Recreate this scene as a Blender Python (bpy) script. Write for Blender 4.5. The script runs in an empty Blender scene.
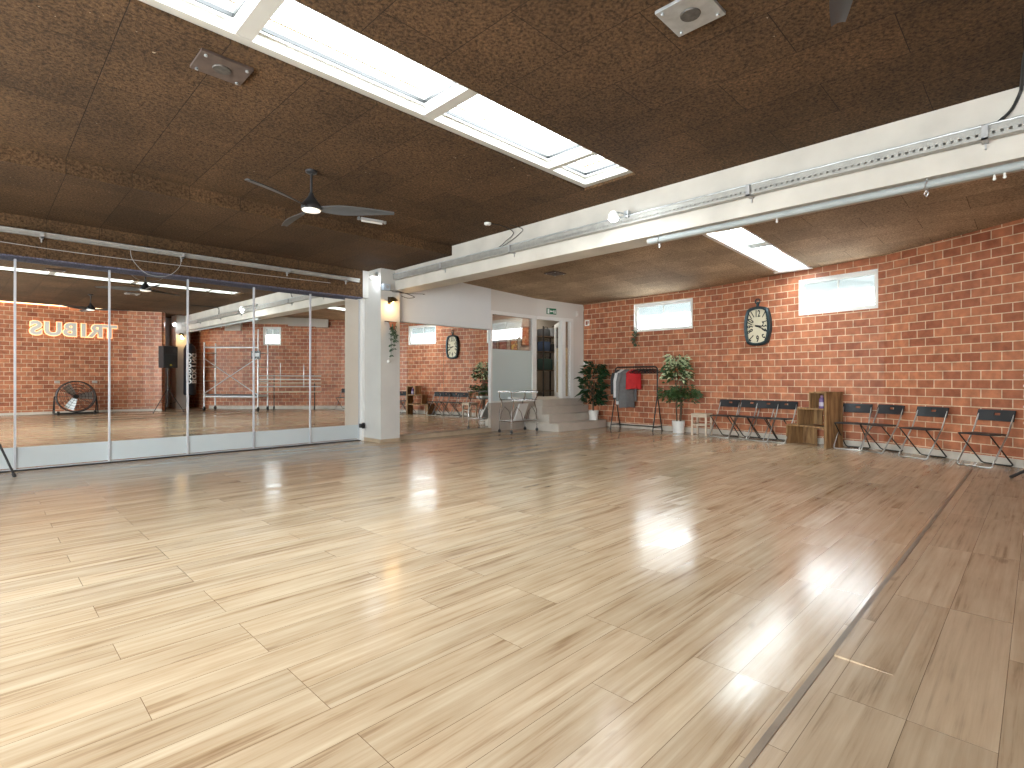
import bpy, bmesh, math, random
from mathutils import Vector, Matrix
random.seed(7)
C = bpy.context.scene.collection
SC = bpy.context.scene
PI = math.pi

# ------------------------------------------------------------------ camera, world, exposure
cam = bpy.data.cameras.new('camera')
cam.sensor_fit = 'HORIZONTAL'; cam.sensor_width = 36.0
cam.lens = 36.0 * 532.0 / 1024.0
cam.shift_y = -4.5 / 1024.0
cam.clip_start = 0.02; cam.clip_end = 200
cam_o = bpy.data.objects.new('camera', cam); C.objects.link(cam_o)
cam_o.location = (0, 0, 1.2)
cam_o.rotation_euler = (PI/2, 0, math.radians(44.8 - 90))
SC.camera = cam_o

SKY = 15.0
world = bpy.data.worlds.new('overcast_sky'); SC.world = world
world.use_nodes = True
wn = world.node_tree.nodes; wn.clear()
bg = wn.new('ShaderNodeBackground'); bg.inputs[0].default_value = (0.93, 0.97, 1.0, 1); bg.inputs[1].default_value = SKY
wo = wn.new('ShaderNodeOutputWorld'); world.node_tree.links.new(bg.outputs[0], wo.inputs[0])

vs = SC.view_settings
SC.display_settings.display_device = 'sRGB'
vs.view_transform = 'Standard'; vs.look = 'None'; vs.gamma = 1.0; vs.use_curve_mapping = False
vs.exposure = 0.74
cy = SC.cycles
cy.max_bounces = 14; cy.diffuse_bounces = 6; cy.glossy_bounces = 6; cy.transparent_max_bounces = 12; cy.transmission_bounces = 8
cy.caustics_reflective = False; cy.caustics_refractive = False
cy.sample_clamp_indirect = 6.0

def lamp(kind, name, loc, energy, color=(1, 1, 1), size=0.1, sizey=None, rot=(0, 0, 0), spread=None, portal=False, spot=None):
    d = bpy.data.lights.new(name, kind); d.energy = energy; d.color = color
    if kind == 'AREA':
        d.shape = 'RECTANGLE' if sizey else 'SQUARE'; d.size = size
        if sizey: d.size_y = sizey
        if portal: d.cycles.is_portal = True
        if spread: d.spread = spread
    elif kind == 'SPOT':
        d.spot_size = spot or 2.4; d.spot_blend = 0.6; d.shadow_soft_size = size
    else: d.shadow_soft_size = size
    o = bpy.data.objects.new(name, d); C.objects.link(o); o.location = loc; o.rotation_euler = rot
    return o

# daylight portals: where the sky enters (skylights and high windows)
lamp('AREA', 'skylight_daylight', (1.1, 3.525, 3.66), 1, size=8.2, sizey=0.71, portal=True)
lamp('AREA', 'rear_skylight_daylight', (9.2, 3.35, 3.62), 1, size=3.5, sizey=0.62, portal=True)
def portal_at(a, b, z0, z1, out):
    mx, my = (a[0]+b[0])/2, (a[1]+b[1])/2
    ang = math.atan2(b[1]-a[1], b[0]-a[0])
    o = lamp('AREA', 'window_daylight', (mx+out[0]*.16, my+out[1]*.16, (z0+z1)/2), 1, size=math.hypot(b[0]-a[0], b[1]-a[1]), sizey=z1-z0, portal=True)
    n = Vector((-out[0], -out[1], 0))
    o.rotation_euler = n.to_track_quat('-Z', 'Y').to_euler()
portal_at((11.44, 7.12), (11.445, 5.59), 2.37, 3.05, (1, 0))
portal_at((11.17, 3.3), (10.95, 1.98), 2.43, 3.12, (.986, -.164))
portal_at((8.28, -1.27), (7.77, -1.66), 2.40, 3.09, (.61, -.79))
LEFT = (-1.9, .75, 3.4, 6.05)  # windows added to the unseen left wall for fill light
for yy in LEFT:
    portal_at((-3.5, yy-1.1), (-3.5, yy+1.1), 0.3, 3.0, (-1, 0))

# ------------------------------------------------------------------ materials
def mat(name):
    m = bpy.data.materials.new(name); m.use_nodes = True
    nt = m.node_tree; b = nt.nodes['Principled BSDF']
    return m, nt, b
def N(nt, t, **kw):
    n = nt.nodes.new(t)
    for k, v in kw.items(): setattr(n, k, v)
    return n
def plain(name, col, rough=0.5, metal=0.0, spec=0.5, noise=0.06, nscale=8.0, bump=0.0, bscale=60.0, coat=0.0, emit=None, estr=0.0):
    m, nt, b = mat(name); L = nt.links
    b.inputs['Roughness'].default_value = rough; b.inputs['Metallic'].default_value = metal
    b.inputs['Specular IOR Level'].default_value = spec; b.inputs['Coat Weight'].default_value = coat
    tc = N(nt, 'ShaderNodeTexCoord'); no = N(nt, 'ShaderNodeTexNoise'); no.inputs['Scale'].default_value = nscale; no.inputs['Detail'].default_value = 5
    L.new(tc.outputs['Object'], no.inputs['Vector'])
    mr = N(nt, 'ShaderNodeMapRange'); mr.inputs['From Min'].default_value = .3; mr.inputs['From Max'].default_value = .7
    mr.inputs['To Min'].default_value = 1-noise; mr.inputs['To Max'].default_value = 1+noise
    L.new(no.outputs['Fac'], mr.inputs['Value'])
    mx = N(nt, 'ShaderNodeMix', data_type='RGBA', blend_type='MULTIPLY'); mx.inputs[0].default_value = 1
    mx.inputs[6].default_value = (*col, 1); L.new(mr.outputs[0], mx.inputs[7]); L.new(mx.outputs[2], b.inputs['Base Color'])
    if bump:
        n2 = N(nt, 'ShaderNodeTexNoise'); n2.inputs['Scale'].default_value = bscale; L.new(tc.outputs['Object'], n2.inputs['Vector'])
        bp = N(nt, 'ShaderNodeBump'); bp.inputs['Strength'].default_value = bump; bp.inputs['Distance'].default_value = .01
        L.new(n2.outputs['Fac'], bp.inputs['Height']); L.new(bp.outputs[0], b.inputs['Normal'])
    if emit:
        b.inputs['Emission Color'].default_value = (*emit, 1); b.inputs['Emission Strength'].default_value = estr
    return m

def brick_mat():
    m, nt, b = mat('glazed_brick'); L = nt.links
    tc = N(nt, 'ShaderNodeTexCoord')
    def bt(off):
        t = N(nt, 'ShaderNodeTexBrick'); t.offset = .5; t.squash = 1
        t.inputs['Scale'].default_value = 1; t.inputs['Brick Width'].default_value = .258; t.inputs['Row Height'].default_value = .133
        t.inputs['Mortar Size'].default_value = .0068; t.inputs['Mortar Smooth'].default_value = .2
        L.new(tc.outputs['UV'], t.inputs['Vector']); return t
    t = bt(0)
    t.inputs['Color1'].default_value = (.49, .185, .092, 1); t.inputs['Color2'].default_value = (.29, .090, .046, 1); t.inputs['Mortar'].default_value = (.68, .53, .37, 1)
    t.inputs['Bias'].default_value = -.1
    no = N(nt, 'ShaderNodeTexNoise'); no.inputs['Scale'].default_value = 9; no.inputs['Detail'].default_value = 6; L.new(tc.outputs['Object'], no.inputs['Vector'])
    mr = N(nt, 'ShaderNodeMapRange'); mr.inputs['From Min'].default_value = .3; mr.inputs['From Max'].default_value = .7; mr.inputs['To Min'].default_value = .78; mr.inputs['To Max'].default_value = 1.22
    L.new(no.outputs['Fac'], mr.inputs['Value'])
    mx = N(nt, 'ShaderNodeMix', data_type='RGBA', blend_type='MULTIPLY'); mx.inputs[0].default_value = 1
    L.new(t.outputs['Color'], mx.inputs[6]); L.new(mr.outputs[0], mx.inputs[7]); L.new(mx.outputs[2], b.inputs['Base Color'])
    b.inputs['Roughness'].default_value = .42
    rr = N(nt, 'ShaderNodeMapRange'); rr.inputs['To Min'].default_value = .40; rr.inputs['To Max'].default_value = .85; b.inputs['Specular IOR Level'].default_value = .36
    L.new(t.outputs['Fac'], rr.inputs['Value']); L.new(rr.outputs[0], b.inputs['Roughness'])
    n2 = N(nt, 'ShaderNodeTexNoise'); n2.inputs['Scale'].default_value = 45; L.new(tc.outputs['Object'], n2.inputs['Vector'])
    ad = N(nt, 'ShaderNodeMath', operation='MULTIPLY_ADD'); ad.inputs[1].default_value = -1.0; 
    L.new(t.outputs['Fac'], ad.inputs[0])
    sm = N(nt, 'ShaderNodeMath', operation='MULTIPLY'); sm.inputs[1].default_value = .25; L.new(n2.outputs['Fac'], sm.inputs[0]); L.new(sm.outputs[0], ad.inputs[2])
    bp = N(nt, 'ShaderNodeBump'); bp.inputs['Strength'].default_value = .5; bp.inputs['Distance'].default_value = .008
    L.new(ad.outputs[0], bp.inputs['Height']); L.new(bp.outputs[0], b.inputs['Normal'])
    return m

def plank_mat(name, c_dark, c_mid, c_light, row, length, rough, shift=0.0):
    m, nt, b = mat(name); L = nt.links
    tc = N(nt, 'ShaderNodeTexCoord')
    mp = N(nt, 'ShaderNodeMapping'); mp.inputs['Location'].default_value = (0.37+shift, 0.085+shift*.3, 0); L.new(tc.outputs['Object'], mp.inputs['Vector'])
    t = N(nt, 'ShaderNodeTexBrick'); t.offset = .37; t.offset_frequency = 3
    t.inputs['Scale'].default_value = 1; t.inputs['Brick Width'].default_value = length; t.inputs['Row Height'].default_value = row
    t.inputs['Mortar Size'].default_value = .0011; t.inputs['Mortar Smooth'].default_value = .1
    t.inputs['Color1'].default_value = (0, 0, 0, 1); t.inputs['Color2'].default_value = (1, 1, 1, 1); t.inputs['Mortar'].default_value = (.5, .5, .5, 1)
    L.new(mp.outputs[0], t.inputs['Vector'])
    # grain, decorrelated plank by plank
    sc = N(nt, 'ShaderNodeMapping'); sc.inputs['Scale'].default_value = (.75, 21, 1); L.new(tc.outputs['Object'], sc.inputs['Vector'])
    w = N(nt, 'ShaderNodeMath', operation='MULTIPLY'); w.inputs[1].default_value = 37.0; L.new(t.outputs['Color'], w.inputs[0])
    g = N(nt, 'ShaderNodeTexNoise', noise_dimensions='4D'); g.inputs['Scale'].default_value = 1.5; g.inputs['Detail'].default_value = 7; g.inputs['Roughness'].default_value = .62; g.inputs['Distortion'].default_value = .35
    L.new(sc.outputs[0], g.inputs['Vector']); L.new(w.outputs[0], g.inputs['W'])
    sc2 = N(nt, 'ShaderNodeMapping'); sc2.inputs['Scale'].default_value = (1.3, 4.5, 1); L.new(tc.outputs['Object'], sc2.inputs['Vector'])
    g2 = N(nt, 'ShaderNodeTexNoise', noise_dimensions='4D'); g2.inputs['Scale'].default_value = 1.5; g2.inputs['Detail'].default_value = 4
    L.new(sc2.outputs[0], g2.inputs['Vector']); L.new(w.outputs[0], g2.inputs['W'])
    cr = N(nt, 'ShaderNodeValToRGB')
    cr.color_ramp.elements[0].position = .335; cr.color_ramp.elements[0].color = (*c_dark, 1)
    cr.color_ramp.elements[1].position = .62; cr.color_ramp.elements[1].color = (*c_light, 1)
    e = cr.color_ramp.elements.new(.45); e.color = (*c_mid, 1)
    s1 = N(nt, 'ShaderNodeMath', operation='MULTIPLY'); s1.inputs[1].default_value = .62; L.new(g.outputs['Fac'], s1.inputs[0])
    s2 = N(nt, 'ShaderNodeMath', operation='MULTIPLY_ADD'); s2.inputs[1].default_value = .38; L.new(g2.outputs['Fac'], s2.inputs[0]); L.new(s1.outputs[0], s2.inputs[2])
    L.new(s2.outputs[0], cr.inputs[0])
    pv = N(nt, 'ShaderNodeMapRange'); pv.inputs['To Min'].default_value = .91; pv.inputs['To Max'].default_value = 1.06; L.new(t.outputs['Color'], pv.inputs['Value'])
    mx = N(nt, 'ShaderNodeMix', data_type='RGBA', blend_type='MULTIPLY'); mx.inputs[0].default_value = 1
    L.new(cr.outputs[0], mx.inputs[6]); L.new(pv.outputs[0], mx.inputs[7])
    # knots
    kn = N(nt, 'ShaderNodeTexNoise', noise_dimensions='4D'); kn.inputs['Scale'].default_value = 1.6; kn.inputs['Detail'].default_value = 2
    sk = N(nt, 'ShaderNodeMapping'); sk.inputs['Scale'].default_value = (1.5, 5, 1); L.new(tc.outputs['Object'], sk.inputs['Vector']); L.new(sk.outputs[0], kn.inputs['Vector']); L.new(w.outputs[0], kn.inputs['W'])
    km = N(nt, 'ShaderNodeMapRange'); km.inputs['From Min'].default_value = .69; km.inputs['From Max'].default_value = .76; km.inputs['To Min'].default_value = 0; km.inputs['To Max'].default_value = .55; L.new(kn.outputs['Fac'], km.inputs['Value'])
    mk = N(nt, 'ShaderNodeMix', data_type='RGBA', blend_type='MIX'); L.new(km.outputs[0], mk.inputs[0]); L.new(mx.outputs[2], mk.inputs[6]); mk.inputs[7].default_value = (c_dark[0]*.55, c_dark[1]*.5, c_dark[2]*.45, 1)
    # joints
    mj = N(nt, 'ShaderNodeMix', data_type='RGBA', blend_type='MIX'); L.new(t.outputs['Fac'], mj.inputs[0]); L.new(mk.outputs[2], mj.inputs[6]); mj.inputs[7].default_value = (c_dark[0]*.6, c_dark[1]*.6, c_dark[2]*.6, 1)
    L.new(mj.outputs[2], b.inputs['Base Color'])
    rr = N(nt, 'ShaderNodeMapRange'); rr.inputs['To Min'].default_value = rough-.05; rr.inputs['To Max'].default_value = rough+.06; L.new(t.outputs['Color'], rr.inputs['Value']); L.new(rr.outputs[0], b.inputs['Roughness'])
    bp = N(nt, 'ShaderNodeBump'); bp.inputs['Strength'].default_value = .16; bp.inputs['Distance'].default_value = .004
    L.new(g.outputs['Fac'], bp.inputs['Height']); L.new(bp.outputs[0], b.inputs['Normal'])
    b.inputs['Specular IOR Level'].default_value = .6
    return m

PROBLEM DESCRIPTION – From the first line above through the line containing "PI = math.pi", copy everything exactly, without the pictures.

EXPECTED OUTPUT –
Recreate this scene as a Blender Python (bpy) script. Write for Blender 4.5. The script runs in an empty Blender scene.
import bpy, bmesh, math, random
from mathutils import Vector, Matrix
random.seed(7)
C = bpy.context.scene.collection
SC = bpy.context.scene
PI = math.pi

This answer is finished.